▸ **Written instruction**: Give back the records below exactly, every one, with no pictures.

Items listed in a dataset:

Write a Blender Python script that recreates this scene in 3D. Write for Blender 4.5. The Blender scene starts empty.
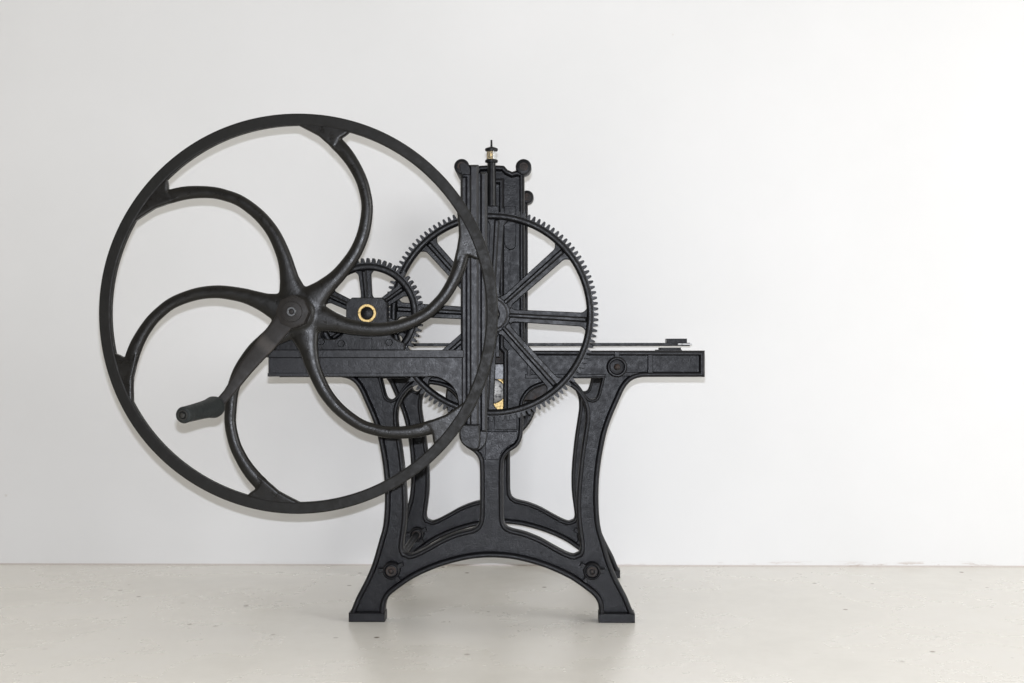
import bpy, bmesh, math, random
from mathutils import Vector, Matrix
from mathutils.geometry import tessellate_polygon
random.seed(7)
PI = math.pi
S = bpy.context.scene
COL = S.collection

# ------------------------------------------------------------------ camera
F = 1400.0
YAW, PITCH, ROLL = math.radians(1.35), math.radians(0.37), math.radians(0.06)
CZ = 0.776
R = Matrix.Rotation(YAW, 3, 'Z') @ Matrix.Rotation(PI/2 + PITCH, 3, 'X') @ Matrix.Rotation(-ROLL, 3, 'Z')
C0 = Vector((0, 0, CZ))
cam = bpy.data.cameras.new('camera'); co = bpy.data.objects.new('camera', cam); COL.objects.link(co)
co.matrix_world = Matrix.Translation(C0) @ R.to_4x4()
cam.sensor_width = 36; cam.lens = F/1024*36; cam.clip_start = .05; cam.clip_end = 100
S.camera = co

def at(px, py, Y):
    """real-world point of the plane at distance Y met by the sight line of a photo point"""
    d = R @ Vector(((px-512)/F, -(py-341.5)/F, -1))
    return C0 + d*(Y/d.y)
def xz(px, py, Y):
    p = at(px, py, Y); return (p.x, p.z)
def PX(Y): return Y/F            # metres per photo pixel at distance Y

# ------------------------------------------------------------------ materials
def nt(name):
    m = bpy.data.materials.new(name); m.use_nodes = True
    n = m.node_tree; return m, n, n.nodes['Principled BSDF']
def node(n, t, **k):
    x = n.nodes.new(t)
    for a, b in k.items():
        if a in x.inputs: x.inputs[a].default_value = b
        else: setattr(x, a, b)
    return x
def ramp(n, src, stops):
    r = n.nodes.new('ShaderNodeValToRGB'); e = r.color_ramp.elements
    while len(e) < len(stops): e.new(.5)
    for el, (p, c) in zip(e, stops):
        el.position = p; el.color = (c if len(c) == 4 else (*c, 1))
    n.links.new(src, r.inputs[0]); return r.outputs[0]

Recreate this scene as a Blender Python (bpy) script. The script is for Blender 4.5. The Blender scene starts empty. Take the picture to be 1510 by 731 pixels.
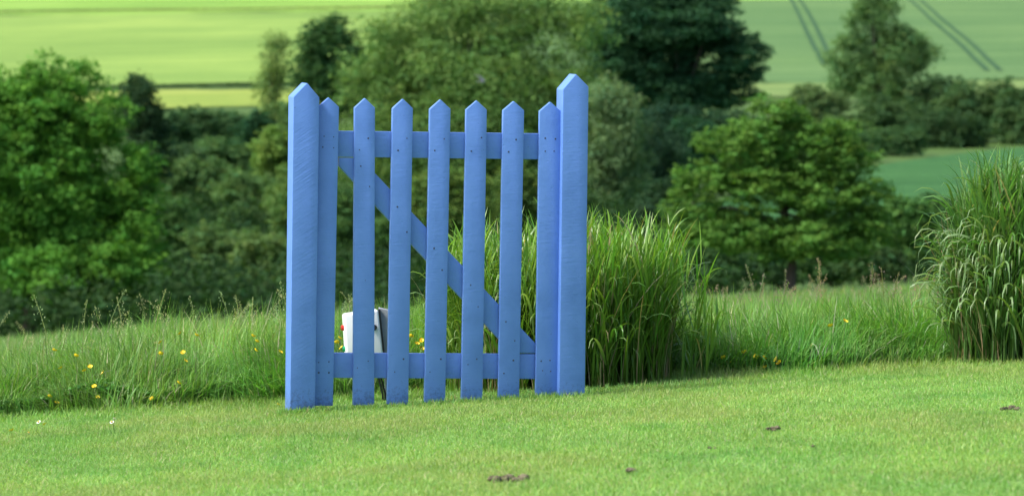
import bpy, math, random
import numpy as np
from mathutils import Vector, Matrix
R = math.radians
scene = bpy.context.scene
COL = scene.collection
# ------------------------------------------------------------------ camera
F, CX, CY = 7020.0, 755.0, 365.5          # focal length in pixels of the 1510 px wide photograph
EYE = Vector((0, 0, 1.6)); PITCH = math.atan(399.5 / F)
cam_data = bpy.data.cameras.new("camera"); cam = bpy.data.objects.new("camera", cam_data)
COL.objects.link(cam); scene.camera = cam
cam.location = EYE; cam.rotation_euler = (R(90) - PITCH, 0, 0)
cam_data.sensor_width = 36; cam_data.lens = F / 1510 * 36
cam_data.clip_start = 0.5; cam_data.clip_end = 6000
cam_data.dof.use_dof = True; cam_data.dof.focus_distance = 18.1; cam_data.dof.aperture_fstop = 8.2
# ------------------------------------------------------------------ light
SUN_DIR = Vector((-0.60, -0.20, 0.80)).normalized()      # towards the sun: high, from the left
SUN_EL = math.asin(SUN_DIR.z); SUN_ROT = math.atan2(SUN_DIR.x, SUN_DIR.y) % (2 * math.pi)
world = bpy.data.worlds.new("World"); scene.world = world; world.use_nodes = True
wn = world.node_tree.nodes; wl = world.node_tree.links
sky = wn.new("ShaderNodeTexSky"); sky.sky_type = 'NISHITA'; sky.sun_disc = False
sky.sun_elevation = SUN_EL; sky.sun_rotation = SUN_ROT
sky.dust_density = 3.0; sky.air_density = 1.0; sky.ozone_density = 1.0
bg = wn["Background"]; bg.inputs[1].default_value = 0.145
wl.new(sky.outputs[0], bg.inputs[0])
sl = bpy.data.lights.new("sun", 'SUN'); sl.energy = 2.7; sl.angle = R(12); sl.color = (1.0, 0.965, 0.90)
sun = bpy.data.objects.new("sun", sl); COL.objects.link(sun)
sun.rotation_euler = (-SUN_DIR).to_track_quat('-Z', 'Y').to_euler()
scene.view_settings.view_transform = 'Standard'; scene.view_settings.look = 'None'
scene.view_settings.exposure = 1.0; scene.view_settings.gamma = 1
scene.render.engine = 'CYCLES'
scene.cycles.max_bounces = 6; scene.cycles.diffuse_bounces = 3; scene.cycles.glossy_bounces = 2
scene.cycles.transmission_bounces = 3; scene.cycles.use_denoising = True

# ------------------------------------------------------------------ helpers
ROT = cam.rotation_euler.to_matrix()
def ray(px, row):
    return ROT @ Vector(((px - CX) / F, -(row - CY) / F, -1.0))
def at(px, row, y):                       # the point at depth y seen at a place of the photograph
    d = ray(px, row); return EYE + d * (y / d.y)
def prop(o, label=None, cat=None, group=None, kind=None):
    if label: o['label'] = label
    if cat: o['category'] = cat
    if group: o['group'] = group
    if kind: o['kind'] = kind
    return o
def empty(name, loc, rz=0.0):
    o = bpy.data.objects.new(name, None); COL.objects.link(o)
    o.location = loc; o.rotation_euler = (0, 0, rz); o.empty_display_size = 0.2
    return o
def link(name, me, mat, parent=None, loc=None):
    o = bpy.data.objects.new(name, me); COL.objects.link(o)
    if mat and not me.materials: me.materials.append(mat)
    if parent: o.parent = parent
    if loc is not None: o.location = loc
    return o
def mesh_np(name, V, Q, C=None, smooth=False, T=None):
    """V (n,3), Q (m,4) quads, T (k,3) triangles, C (n,3) point colours"""
    me = bpy.data.meshes.new(name)
    V = np.ascontiguousarray(V, dtype=np.float32)
    parts = []; starts = []; tot = 0; npoly = 0; ls = []
    if Q is not None and len(Q):
        parts.append(np.asarray(Q).ravel()); ls.append(np.arange(len(Q)) * 4); tot = len(Q) * 4; npoly += len(Q)
    if T is not None and len(T):
        parts.append(np.asarray(T).ravel()); ls.append(np.arange(len(T)) * 3 + tot); tot += len(T) * 3; npoly += len(T)
    L = np.concatenate(parts).astype(np.int32); S = np.concatenate(ls).astype(np.int32)
    me.vertices.add(len(V)); me.vertices.foreach_set('co', V.ravel())
    me.loops.add(len(L)); me.loops.foreach_set('vertex_index', L)
    me.polygons.add(npoly); me.polygons.foreach_set('loop_start', S)
    if C is not None:
        a = me.attributes.new('tint', 'FLOAT_COLOR', 'POINT')
        cc = np.ones((len(V), 4), np.float32); cc[:, :3] = C
        a.data.foreach_set('color', cc.ravel())
    me.update(calc_edges=True)
    if smooth: me.polygons.foreach_set('use_smooth', np.ones(npoly, bool))
    return me
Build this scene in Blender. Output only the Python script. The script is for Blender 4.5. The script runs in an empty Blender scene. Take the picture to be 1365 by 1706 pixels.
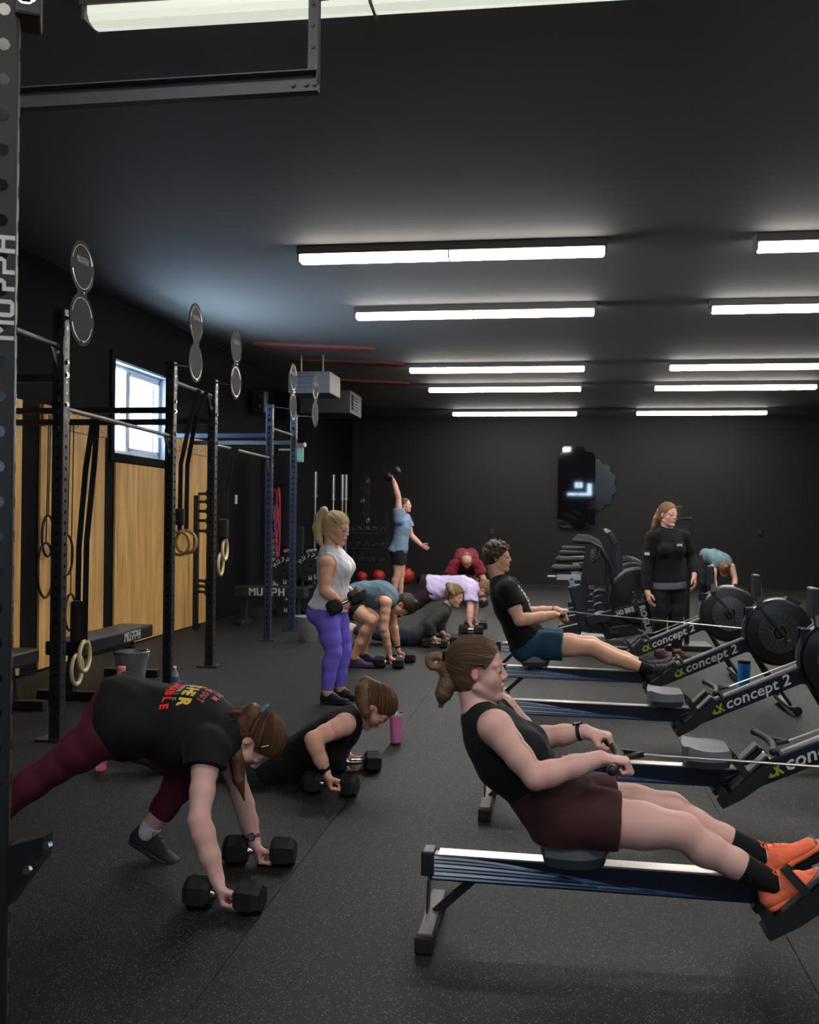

▸ **Complete response**:
Write a Blender Python script that recreates this scene in 3D. Write for Blender 4.5. The Blender scene starts empty.
import bpy, bmesh, math, random
from mathutils import Vector, Matrix
from mathutils.geometry import tessellate_polygon
random.seed(7)
PI = math.pi
S = bpy.context.scene
COL = S.collection

# ------------------------------------------------------------------ camera
F = 1400.0
YAW, PITCH, ROLL = math.radians(1.35), math.radians(0.37), math.radians(0.06)
CZ = 0.776
R = Matrix.Rotation(YAW, 3, 'Z') @ Matrix.Rotation(PI/2 + PITCH, 3, 'X') @ Matrix.Rotation(-ROLL, 3, 'Z')
C0 = Vector((0, 0, CZ))
cam = bpy.data.cameras.new('camera'); co = bpy.data.objects.new('camera', cam); COL.objects.link(co)
co.matrix_world = Matrix.Translation(C0) @ R.to_4x4()
cam.sensor_width = 36; cam.lens = F/1024*36; cam.clip_start = .05; cam.clip_end = 100
S.camera = co

def at(px, py, Y):
    """real-world point of the plane at distance Y met by the sight line of a photo point"""
    d = R @ Vector(((px-512)/F, -(py-341.5)/F, -1))
    return C0 + d*(Y/d.y)
def xz(px, py, Y):
    p = at(px, py, Y); return (p.x, p.z)
def PX(Y): return Y/F            # metres per photo pixel at distance Y

# ------------------------------------------------------------------ materials
def nt(name):
    m = bpy.data.materials.new(name); m.use_nodes = True
    n = m.node_tree; return m, n, n.nodes['Principled BSDF']
def node(n, t, **k):
    x = n.nodes.new(t)
    for a, b in k.items():
        if a in x.inputs: x.inputs[a].default_value = b
        else: setattr(x, a, b)
    return x
def ramp(n, src, stops):
    r = n.nodes.new('ShaderNodeValToRGB'); e = r.color_ramp.elements
    while len(e) < len(stops): e.new(.5)
    for el, (p, c) in zip(e, stops):
        el.position = p; el.color = (c if len(c) == 4 else (*c, 1))
    n.links.new(src, r.inputs[0]); return r.outputs[0]

Recreate this scene as a Blender Python (bpy) script. The script is for Blender 4.5. The Blender scene starts empty. Take the picture to be 1510 by 731 pixels.
import bpy, math, random
import numpy as np
from mathutils import Vector, Matrix
R = math.radians
scene = bpy.context.scene
COL = scene.collection
# ------------------------------------------------------------------ camera
F, CX, CY = 7020.0, 755.0, 365.5          # focal length in pixels of the 1510 px wide photograph
EYE = Vector((0, 0, 1.6)); PITCH = math.atan(399.5 / F)
cam_data = bpy.data.cameras.new("camera"); cam = bpy.data.objects.new("camera", cam_data)
COL.objects.link(cam); scene.camera = cam
cam.location = EYE; cam.rotation_euler = (R(90) - PITCH, 0, 0)
cam_data.sensor_width = 36; cam_data.lens = F / 1510 * 36
cam_data.clip_start = 0.5; cam_data.clip_end = 6000
cam_data.dof.use_dof = True; cam_data.dof.focus_distance = 18.1; cam_data.dof.aperture_fstop = 8.2
# ------------------------------------------------------------------ light
SUN_DIR = Vector((-0.60, -0.20, 0.80)).normalized()      # towards the sun: high, from the left
SUN_EL = math.asin(SUN_DIR.z); SUN_ROT = math.atan2(SUN_DIR.x, SUN_DIR.y) % (2 * math.pi)
world = bpy.data.worlds.new("World"); scene.world = world; world.use_nodes = True
wn = world.node_tree.nodes; wl = world.node_tree.links
sky = wn.new("ShaderNodeTexSky"); sky.sky_type = 'NISHITA'; sky.sun_disc = False
sky.sun_elevation = SUN_EL; sky.sun_rotation = SUN_ROT
sky.dust_density = 3.0; sky.air_density = 1.0; sky.ozone_density = 1.0
bg = wn["Background"]; bg.inputs[1].default_value = 0.145
wl.new(sky.outputs[0], bg.inputs[0])
sl = bpy.data.lights.new("sun", 'SUN'); sl.energy = 2.7; sl.angle = R(12); sl.color = (1.0, 0.965, 0.90)
sun = bpy.data.objects.new("sun", sl); COL.objects.link(sun)
sun.rotation_euler = (-SUN_DIR).to_track_quat('-Z', 'Y').to_euler()
scene.view_settings.view_transform = 'Standard'; scene.view_settings.look = 'None'
scene.view_settings.exposure = 1.0; scene.view_settings.gamma = 1
scene.render.engine = 'CYCLES'
scene.cycles.max_bounces = 6; scene.cycles.diffuse_bounces = 3; scene.cycles.glossy_bounces = 2
scene.cycles.transmission_bounces = 3; scene.cycles.use_denoising = True

# ------------------------------------------------------------------ helpers
ROT = cam.rotation_euler.to_matrix()
def ray(px, row):
    return ROT @ Vector(((px - CX) / F, -(row - CY) / F, -1.0))
def at(px, row, y):                       # the point at depth y seen at a place of the photograph
    d = ray(px, row); return EYE + d * (y / d.y)
def prop(o, label=None, cat=None, group=None, kind=None):
    if label: o['label'] = label
    if cat: o['category'] = cat
    if group: o['group'] = group
    if kind: o['kind'] = kind
    return o
def empty(name, loc, rz=0.0):
    o = bpy.data.objects.new(name, None); COL.objects.link(o)
    o.location = loc; o.rotation_euler = (0, 0, rz); o.empty_display_size = 0.2
    return o
def link(name, me, mat, parent=None, loc=None):
    o = bpy.data.objects.new(name, me); COL.objects.link(o)
    if mat and not me.materials: me.materials.append(mat)
    if parent: o.parent = parent
    if loc is not None: o.location = loc
    return o
def mesh_np(name, V, Q, C=None, smooth=False, T=None):
    """V (n,3), Q (m,4) quads, T (k,3) triangles, C (n,3) point colours"""
    me = bpy.data.meshes.new(name)
    V = np.ascontiguousarray(V, dtype=np.float32)
    parts = []; starts = []; tot = 0; npoly = 0; ls = []
    if Q is not None and len(Q):
        parts.append(np.asarray(Q).ravel()); ls.append(np.arange(len(Q)) * 4); tot = len(Q) * 4; npoly += len(Q)
    if T is not None and len(T):
        parts.append(np.asarray(T).ravel()); ls.append(np.arange(len(T)) * 3 + tot); tot += len(T) * 3; npoly += len(T)
    L = np.concatenate(parts).astype(np.int32); S = np.concatenate(ls).astype(np.int32)
    me.vertices.add(len(V)); me.vertices.foreach_set('co', V.ravel())
    me.loops.add(len(L)); me.loops.foreach_set('vertex_index', L)
    me.polygons.add(npoly); me.polygons.foreach_set('loop_start', S)
    if C is not None:
        a = me.attributes.new('tint', 'FLOAT_COLOR', 'POINT')
        cc = np.ones((len(V), 4), np.float32); cc[:, :3] = C
        a.data.foreach_set('color', cc.ravel())
    me.update(calc_edges=True)
    if smooth: me.polygons.foreach_set('use_smooth', np.ones(npoly, bool))
    return me
Build this scene in Blender. Output only the Python script. The script is for Blender 4.5. The script runs in an empty Blender scene. Take the picture to be 1365 by 1706 pixels.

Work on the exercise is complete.